> [Request]: Starting with the first line below, extract each line through the one that contains "R = math.radians", inclusive, excluding pictures.

▶

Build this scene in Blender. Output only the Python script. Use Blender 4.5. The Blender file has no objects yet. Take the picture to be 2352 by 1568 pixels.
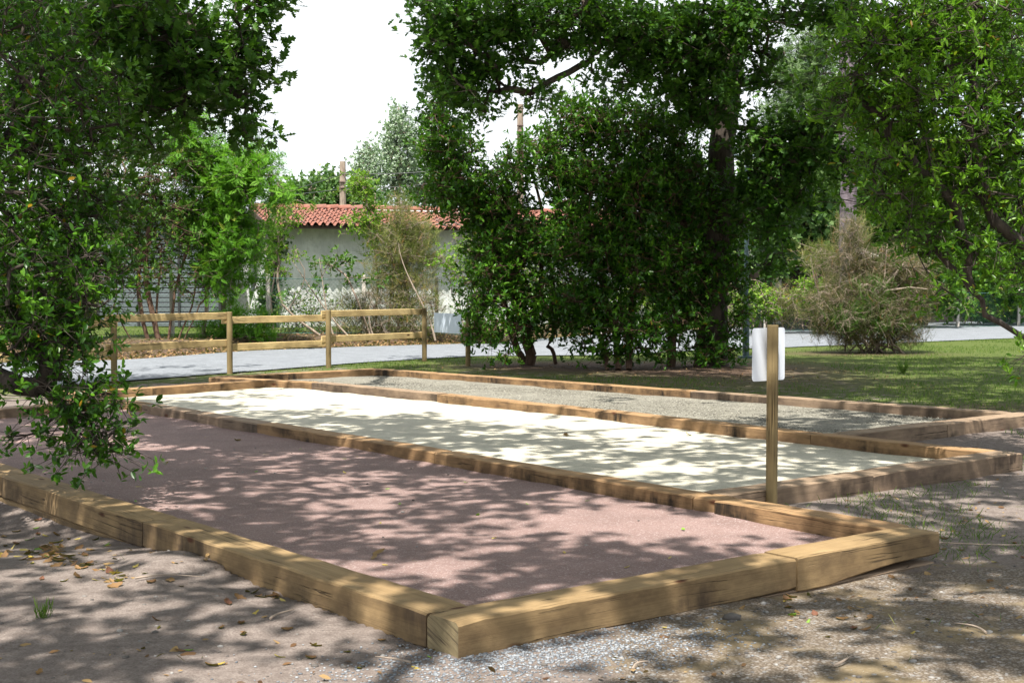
import bpy, bmesh, math, random
import numpy as np
from mathutils import Vector, Matrix, noise as mnoise

random.seed(7)
S = bpy.context.scene
COL = S.collection
R = math.radians

# ------------------------------------------------------------------ camera, light, sky
F = 3159.0                      # focal length in px of a 2352 px wide picture
PITCH = math.atan(129 / F)
CAMH = 1.6
cam_d = bpy.data.cameras.new('camera'); cam = bpy.data.objects.new('camera', cam_d); COL.objects.link(cam)
cam.location = (0, 0, CAMH); cam.rotation_euler = (math.pi / 2 - PITCH, 0, 0)
cam_d.sensor_width = 36; cam_d.lens = 36 * F / 2352; cam_d.clip_end = 2000; cam_d.clip_start = .1
S.camera = cam

SUN_EL, SUN_AZ = R(63), R(-15)  # azimuth: angle of the sun's side, from straight behind the camera
SH = Vector((math.sin(SUN_AZ), -math.cos(SUN_AZ)))           # horizontal direction towards the sun
to_sun = Vector((SH.x * math.cos(SUN_EL), SH.y * math.cos(SUN_EL), math.sin(SUN_EL)))
sl = bpy.data.lights.new('sun', 'SUN'); sl.energy = 4.9; sl.angle = R(.53); sl.color = (1, .95, .87)
so = bpy.data.objects.new('sun', sl); COL.objects.link(so); so.location = (0, 0, 30)
so.rotation_euler = to_sun.to_track_quat('Z', 'Y').to_euler()

w = bpy.data.worlds.new('World'); S.world = w; w.use_nodes = True
nt = w.node_tree; N = nt.nodes; L = nt.links
bg = N['Background']; bg.inputs['Strength'].default_value = .12
sky = N.new('ShaderNodeTexSky'); sky.sky_type = 'NISHITA'; sky.sun_disc = False
sky.sun_elevation = SUN_EL; sky.sun_rotation = math.atan2(to_sun.x, to_sun.y)
sky.air_density = 1.1; sky.dust_density = 2.0
tc = N.new('ShaderNodeTexCoord'); mp = N.new('ShaderNodeMapping'); mp.inputs['Scale'].default_value = (1.4, 1.4, 4.2)
mp.inputs['Location'].default_value = (1.3, .4, 2.1)
L.new(tc.outputs['Generated'], mp.inputs['Vector'])
cn = N.new('ShaderNodeTexNoise'); cn.inputs['Scale'].default_value = 1.6; cn.inputs['Detail'].default_value = 6
cn.inputs['Roughness'].default_value = .5
L.new(mp.outputs['Vector'], cn.inputs['Vector'])
cr = N.new('ShaderNodeValToRGB'); cr.color_ramp.elements[0].position = .30; cr.color_ramp.elements[0].color = (.25, .25, .25, 1)
cr.color_ramp.elements[1].position = .50; cr.color_ramp.elements[1].color = (1, 1, 1, 1)
L.new(cn.outputs['Fac'], cr.inputs['Fac'])
mx = N.new('ShaderNodeMix'); mx.data_type = 'RGBA'
L.new(cr.outputs['Color'], mx.inputs['Factor']); L.new(sky.outputs['Color'], mx.inputs[6])
mx.inputs[7].default_value = (4.7, 4.9, 5.1, 1)
L.new(mx.outputs[2], bg.inputs['Color'])

S.view_settings.view_transform = 'Standard'; S.view_settings.look = 'None'
S.view_settings.exposure = 1.2; S.view_settings.gamma = 1
S.render.engine = 'CYCLES'
S.cycles.max_bounces = 6; S.cycles.transparent_max_bounces = 4

# ------------------------------------------------------------------ measuring helpers (px of a 2352 x 1568 picture)
cp, sp_ = math.cos(PITCH), math.sin(PITCH)
def ray(u, v):
    x = (u - 1176) / F; y = -(v - 784) / F
    return x, cp + y * sp_, -sp_ + y * cp
def G(u, v, z=0.):
    x, y, dz = ray(u, v); t = (z - CAMH) / dz
    return (x * t, y * t)
def W(u, v, d):
    x, y, dz = ray(u, v); t = d / y
    return np.array((x * t, d, CAMH + dz * t))
O = np.array(G(1053, 1430, .15)); UA = np.array((-.624, .781)); VA = np.array((.781, .624))
def LC(u, v): return O + UA * u + VA * v            # court coordinates -> world xy
def toL(x, y): return ((x - O[0]) * UA[0] + (y - O[1]) * UA[1], (x - O[0]) * VA[0] + (y - O[1]) * VA[1])

# ------------------------------------------------------------------ object helpers
def tag(o, label=None, cat=None, group=None, kind=None):
    if label: o['label'] = label
    if cat: o['category'] = cat
    if group: o['group'] = group
    if kind: o['kind'] = kind
    return o
def thing(name, label, cat, loc, group=None, rz=0):
    o = bpy.data.objects.new(name, None); COL.objects.link(o); o.location = loc; o.rotation_euler = (0, 0, rz)
    o.empty_display_size = .1
    return tag(o, label, cat, group)
def link(name, me, parent=None, loc=None):
    o = bpy.data.objects.new(name, me); COL.objects.link(o)
    if parent: o.parent = parent
    if loc is not None: o.location = loc
    return o
def mesh_np(name, verts, faces, mat, k=None, smooth=False, tint=None, mats=None, mi=None):
    """verts (N,3), faces (M,k) integer array (same size) -> mesh"""
    verts = np.asarray(verts, dtype=np.float32); faces = np.asarray(faces, dtype=np.int32)
    me = bpy.data.meshes.new(name); k = faces.shape[1]
    me.vertices.add(len(verts)); me.vertices.foreach_set('co', verts.ravel())
    me.loops.add(faces.size); me.loops.foreach_set('vertex_index', faces.ravel())
    me.polygons.add(len(faces)); me.polygons.foreach_set('loop_start', np.arange(0, faces.size, k, dtype=np.int32))
    try: me.polygons.foreach_set('loop_total', np.full(len(faces), k, dtype=np.int32))
    except Exception: pass
    if smooth: me.polygons.foreach_set('use_smooth', np.ones(len(faces), dtype=bool))
    for m in (mats or [mat]): me.materials.append(m)
    if mi is not None: me.polygons.foreach_set('material_index', np.asarray(mi, dtype=np.int32))
    if tint is not None:
        a = me.attributes.new('tint', 'FLOAT', 'POINT'); a.data.foreach_set('value', np.asarray(tint, dtype=np.float32))
    me.update(calc_edges=True)
    return me
class MB:
    """collects polygons into one mesh"""
    def __init__(s): s.v = []; s.f = []; s.m = []
    def poly(s, pts, m=0):
        b = len(s.v); s.v += [tuple(p) for p in pts]; s.f.append(tuple(range(b, b + len(pts)))); s.m.append(m)
    def grid(s, rows, closed=False, m=0):
        b = len(s.v); n = len(rows[0])
        for r in rows: s.v += [tuple(p) for p in r]
        for i in range(len(rows) - 1):
            for j in range(n if closed else n - 1):
                j2 = (j + 1) % n
                s.f.append((b + i * n + j, b + i * n + j2, b + (i + 1) * n + j2, b + (i + 1) * n + j)); s.m.append(m)
    def cap(s, ring, m=0, flip=False):
        s.poly(ring[::-1] if flip else ring, m)
    def tube(s, pts, rad, n=8, m=0, cap=True, squash=1.):
        pts = [Vector(p) for p in pts]; rows = []
        for i, p in enumerate(pts):
            d = (pts[min(i + 1, len(pts) - 1)] - pts[max(i - 1, 0)]).normalized()
            a = d.cross(Vector((0, 0, 1)) if abs(d.z) < .9 else Vector((1, 0, 0))).normalized(); b = d.cross(a)
            r = rad[i] if hasattr(rad, '__len__') else rad
            rows.append([p + (a * math.cos(t) + b * math.sin(t) * squash) * r for t in [2 * math.pi * k / n for k in range(n)]])
        s.grid(rows, True, m)
        if cap: s.poly(rows[0], m); s.poly(rows[-1][::-1], m)
    def box(s, c, sz, ch=.0, rot=None, m=0):
        x, y, z = [q / 2 for q in sz]; M = rot or Matrix.Identity(3); c = Vector(c)
        prof = [(-y + ch, -z), (y - ch, -z), (y, -z + ch), (y, z - ch), (y - ch, z), (-y + ch, z), (-y, z - ch), (-y, -z + ch)] if ch else [(-y, -z), (y, -z), (y, z), (-y, z)]
        rows = [[c + M @ Vector((xx, a, b)) for a, b in prof] for xx in (-x, x)]
        s.grid(rows, True, m); s.poly(rows[0], m); s.poly(rows[1][::-1], m)
    def build(s, name, mats, parent=None, smooth=False, loc=None):
        me = bpy.data.meshes.new(name); me.from_pydata(s.v, [], s.f)
        for q in (mats if isinstance(mats, (list, tuple)) else [mats]): me.materials.append(q)
        me.polygons.foreach_set('material_index', s.m)
        bm = bmesh.new(); bm.from_mesh(me)
        bmesh.ops.recalc_face_normals(bm, faces=bm.faces); bm.to_mesh(me); bm.free()
        if smooth: me.polygons.foreach_set('use_smooth', [True] * len(me.polygons))
        return link(name, me, parent, loc)

# ------------------------------------------------------------------ materials
def new_mat(name):
    m = bpy.data.materials.new(name); m.use_nodes = True
    return m, m.node_tree.nodes, m.node_tree.links, m.node_tree.nodes['Principled BSDF']
def noise_n(N, L, vec, scale, detail=3, rough=.5, mapping=None, w=None):
    if mapping:
        mp = N.new('ShaderNodeMapping'); mp.inputs['Scale'].default_value = mapping; L.new(vec, mp.inputs['Vector']); vec = mp.outputs['Vector']
    n = N.new('ShaderNodeTexNoise'); n.inputs['Scale'].default_value = scale; n.inputs['Detail'].default_value = detail
    n.inputs['Roughness'].default_value = rough; L.new(vec, n.inputs['Vector']); return n.outputs['Fac']
def ramp(N, L, fac, stops):
    r = N.new('ShaderNodeValToRGB'); e = r.color_ramp.elements
    while len(e) < len(stops): e.new(.5)
    for el, (p, c) in zip(e, stops):
        el.position = p; el.color = (*c, 1) if hasattr(c, '__len__') else (c, c, c, 1)
    L.new(fac, r.inputs['Fac']); return r.outputs['Color']
def mixc(N, L, fac, a, b, mode='MIX'):
    m = N.new('ShaderNodeMix'); m.data_type = 'RGBA'; m.blend_type = mode
    for sock, val in ((m.inputs[0], fac), (m.inputs[6], a), (m.inputs[7], b)):
        if hasattr(val, 'default_value') or hasattr(val, 'is_linked'): L.new(val, sock)
        elif hasattr(val, '__len__'): sock.default_value = (*val, 1)
        else: sock.default_value = val
    return m.outputs[2]
def bump(N, L, h, strength, dist, bsdf, prev=None):
    b = N.new('ShaderNodeBump'); b.inputs['Strength'].default_value = strength; b.inputs['Distance'].default_value = dist
    L.new(h, b.inputs['Height'])
    if prev is not None: L.new(prev, b.inputs['Normal'])
    L.new(b.outputs['Normal'], bsdf.inputs['Normal']); return b.outputs['Normal']
def coord(N, kind='Object'):
    return N.new('ShaderNodeTexCoord').outputs[kind]

def leaf_mat(name, dark, mid, light, odd=(.22, .13, .012), rough=.42, trans=.3, spec=.28, oddpos=.975):
    m, N, L, b = new_mat(name)
    a = N.new('ShaderNodeAttribute'); a.attribute_name = 'tint'
    c = ramp(N, L, a.outputs['Fac'], [(0, dark), (.45, mid), (.9, light), (oddpos, odd)])
    L.new(c, b.inputs['Base Color']); b.inputs['Roughness'].default_value = rough
    b.inputs['Specular IOR Level'].default_value = spec
    t = N.new('ShaderNodeBsdfTranslucent')
    tcx = mixc(N, L, .65, c, (.14, .34, .015), 'MIX'); L.new(tcx, t.inputs['Color'])
    ms = N.new('ShaderNodeMixShader'); ms.inputs[0].default_value = trans
    L.new(b.outputs[0], ms.inputs[1]); L.new(t.outputs[0], ms.inputs[2])
    L.new(ms.outputs[0], N['Material Output'].inputs['Surface'])
    return m
def bark_mat(name, c1, c2, scale=14, z=.22, bs=.8, bd=.02):
    m, N, L, b = new_mat(name); v = coord(N)
    n = noise_n(N, L, v, scale, 5, .65, (1, 1, z))
    L.new(ramp(N, L, n, [(.35, c1), (.65, c2)]), b.inputs['Base Color']); b.inputs['Roughness'].default_value = .9
    bump(N, L, n, bs, bd, b); return m
def plain(name, c, rough=.7, metal=0, var=.12, scale=6):
    m, N, L, b = new_mat(name); v = coord(N)
    n = noise_n(N, L, v, scale, 4, .6)
    L.new(ramp(N, L, n, [(.3, tuple(q * (1 - var) for q in c)), (.7, tuple(min(1, q * (1 + var)) for q in c))]), b.inputs['Base Color'])
    b.inputs['Roughness'].default_value = rough; b.inputs['Metallic'].default_value = metal
    return m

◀

> [The solution]:
Build this scene in Blender. Output only the Python script. Use Blender 4.5. The Blender file has no objects yet. Take the picture to be 2352 by 1568 pixels.
import bpy, bmesh, math, random
import numpy as np
from mathutils import Vector, Matrix, noise as mnoise

random.seed(7)
S = bpy.context.scene
COL = S.collection
R = math.radians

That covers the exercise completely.